The starting point was a keynote address titled “Local, Polylocal”, by Michael Schwab, editor‑in‑chief of the Journal for Artistic Research, who introduced the concept of polylocality. He argued that knowledge does not exist in a single, universal space. It forms in dense, specific situations called "locals." These locals interact and negotiate with one another rather than merging into a single system. The group adopted this idea to see if it could help them understand how artistic research operates differently from standard AI models which often flatten context to extract data. Artistic practice on the other hand relies on keeping that context intact.
Schwab suggested that instead of starting with AI as a technology, it might be more useful to start with “locals”: the concrete situations where knowledge is dense and context matters, such as a particular rehearsal room, a research site in a forest, or an online community with its own codes. He argued that many such locals exist side by side, and that their relationships are negotiated rather than fixed. He called this polylocality.
For the Collective Intelligences group, this was more than an abstract idea. It offered a way to describe what many artistic projects already do: hold together different perspectives, bodies, places and tools without forcing them into a single story. The workshop by the working group therefore set out to see whether polylocality could become a shared lens for future work.
The session began with a short reminder of themes from an earlier meeting in Porto about audiences and how people are affected by artistic work. Each participant then introduced their own practice in relation to polylocality. This produced a series of snapshots rather than a formal round of minutes.

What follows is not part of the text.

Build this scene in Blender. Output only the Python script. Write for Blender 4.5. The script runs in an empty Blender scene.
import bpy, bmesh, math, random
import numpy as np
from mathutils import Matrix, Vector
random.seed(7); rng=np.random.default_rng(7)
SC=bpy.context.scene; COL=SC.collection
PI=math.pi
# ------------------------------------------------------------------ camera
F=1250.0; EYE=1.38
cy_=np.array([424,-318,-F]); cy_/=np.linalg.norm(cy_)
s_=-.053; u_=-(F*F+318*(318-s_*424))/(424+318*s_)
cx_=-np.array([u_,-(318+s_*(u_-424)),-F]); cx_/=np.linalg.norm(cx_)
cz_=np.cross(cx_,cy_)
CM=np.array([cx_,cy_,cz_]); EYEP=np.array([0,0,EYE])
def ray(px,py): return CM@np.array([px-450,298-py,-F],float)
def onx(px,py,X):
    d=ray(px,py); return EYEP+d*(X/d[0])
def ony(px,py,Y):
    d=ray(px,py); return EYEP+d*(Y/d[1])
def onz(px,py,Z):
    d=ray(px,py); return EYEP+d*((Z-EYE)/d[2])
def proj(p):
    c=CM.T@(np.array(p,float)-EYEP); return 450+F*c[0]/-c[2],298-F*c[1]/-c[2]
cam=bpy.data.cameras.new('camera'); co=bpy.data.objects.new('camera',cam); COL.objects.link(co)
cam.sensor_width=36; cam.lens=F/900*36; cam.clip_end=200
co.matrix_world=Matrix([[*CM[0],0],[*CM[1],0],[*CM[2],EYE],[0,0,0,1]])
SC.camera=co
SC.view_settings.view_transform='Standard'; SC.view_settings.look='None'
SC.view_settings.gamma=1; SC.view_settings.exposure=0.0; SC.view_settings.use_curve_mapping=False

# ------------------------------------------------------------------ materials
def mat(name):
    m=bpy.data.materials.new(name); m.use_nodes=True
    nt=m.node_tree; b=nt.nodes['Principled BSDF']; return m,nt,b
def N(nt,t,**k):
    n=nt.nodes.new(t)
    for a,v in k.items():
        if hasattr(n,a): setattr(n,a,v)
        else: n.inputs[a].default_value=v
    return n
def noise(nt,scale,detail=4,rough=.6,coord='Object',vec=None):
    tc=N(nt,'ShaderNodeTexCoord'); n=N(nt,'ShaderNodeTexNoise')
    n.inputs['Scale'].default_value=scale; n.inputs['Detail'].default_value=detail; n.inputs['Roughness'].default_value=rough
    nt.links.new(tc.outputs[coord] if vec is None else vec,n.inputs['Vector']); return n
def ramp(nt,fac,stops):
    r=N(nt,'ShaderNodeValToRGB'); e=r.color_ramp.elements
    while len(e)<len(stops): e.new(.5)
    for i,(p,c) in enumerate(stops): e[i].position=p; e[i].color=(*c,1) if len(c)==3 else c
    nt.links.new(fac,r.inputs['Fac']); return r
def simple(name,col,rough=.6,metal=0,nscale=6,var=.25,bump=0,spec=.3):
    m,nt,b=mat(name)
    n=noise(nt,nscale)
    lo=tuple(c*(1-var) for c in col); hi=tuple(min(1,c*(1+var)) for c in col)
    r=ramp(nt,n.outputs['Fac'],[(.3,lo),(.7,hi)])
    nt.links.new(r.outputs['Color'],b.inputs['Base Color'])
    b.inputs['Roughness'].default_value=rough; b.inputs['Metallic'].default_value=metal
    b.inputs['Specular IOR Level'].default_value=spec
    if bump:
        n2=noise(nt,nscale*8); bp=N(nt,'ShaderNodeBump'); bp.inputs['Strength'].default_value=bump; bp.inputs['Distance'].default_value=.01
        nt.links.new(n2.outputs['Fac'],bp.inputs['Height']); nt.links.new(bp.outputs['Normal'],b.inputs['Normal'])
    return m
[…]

Some spoke about the material design of data structures and how those choices shape what counts as knowledge. Others described multispecies performances where human and non‑human bodies share space, or research in fire‑prone landscapes that connects ecology with questions of justice and land use. There were feminist frameworks that talked about “hyper‑polylocality” and “hyper‑polyphony”, studies of swarm behaviour and social networks, experiments with embodied AI, and the suggestion that AI might be approached as a form of literature, something that needs careful reading from different positions.
Across these accounts, a common concern emerged: how to keep context intact when technical systems tend to strip it away in the name of scale and speed.
The workshop then split into two groups. One stayed close to Schwab’s keynote and asked why polylocality should be a starting point at all. They tested its strengths and limits, asking whether it clarifies ongoing work or risks becoming another fashionable term.
The second group took a more practical route. Rather than argue about definitions, they began collecting verbs that describe what has to happen when a local situation opens into a wider field: listening, attuning, exchanging, crossing, improvising, repeating, experimenting, interpreting, commoning, resisting, holding space, inhabiting, opening, mythmaking, coining new terms, tracing, decontextualising and recontextualising. They treated these verbs as tools that can prompt actual actions in research and cultural projects.
When everyone came back together, Schwab highlighted “connectors” as a way of thinking about the links between locals that do not erase their differences. He asked whether the group was uncovering something new or finally naming what artistic practices have long done. The group agreed that the question should stay open, as a way to keep their work alert.
The verb‑based approach became one of the most concrete outputs of the meeting. Instead of producing a fixed list of concepts, the group organised the verbs into clusters that correspond to different aspects of artistic intelligence.
One cluster centres on reception and attunement, making listening, curiosity and sensory attention basic conditions for any meaningful exchange. Another cluster focuses on movement and exchange, describing how ideas and practices travel between contexts while trying to keep their specificities intact. A third cluster captures the iterative character of much artistic work, where improvisation and repetition build understanding over time. A fourth speaks directly to the politics of knowledge, with commoning, resisting and holding space pointing to issues such as ownership, access and extraction. The final cluster deals with language and world‑making, acknowledging that inventing or adjusting terms is itself a way of shaping what can be imagined.
In his closing remarks, Florian Schneider described this way of working as a continual practice of taking things out of context and placing them back differently. In that light, polylocality appears as an ongoing process rather than a finished framework.
This verb‑based vocabulary is not just a local experiment from one workshop. It feeds into a shared “Artistic Intelligence Reference Framework” that the Action is developing to help connect very different artistic research projects without flattening their distinctions. It also touches the concerns of other groups within ARTinRARE, such as adaptation strategies for cultural sectors facing digital change, and policy discussions around copyright, open‑source sustainability and the ethics of large‑scale data use.
By grounding general questions about AI and collective intelligence in specific practices and verbs, the Pontevedra meeting offered a way for an international network to think together without erasing the local conditions where their work actually takes place.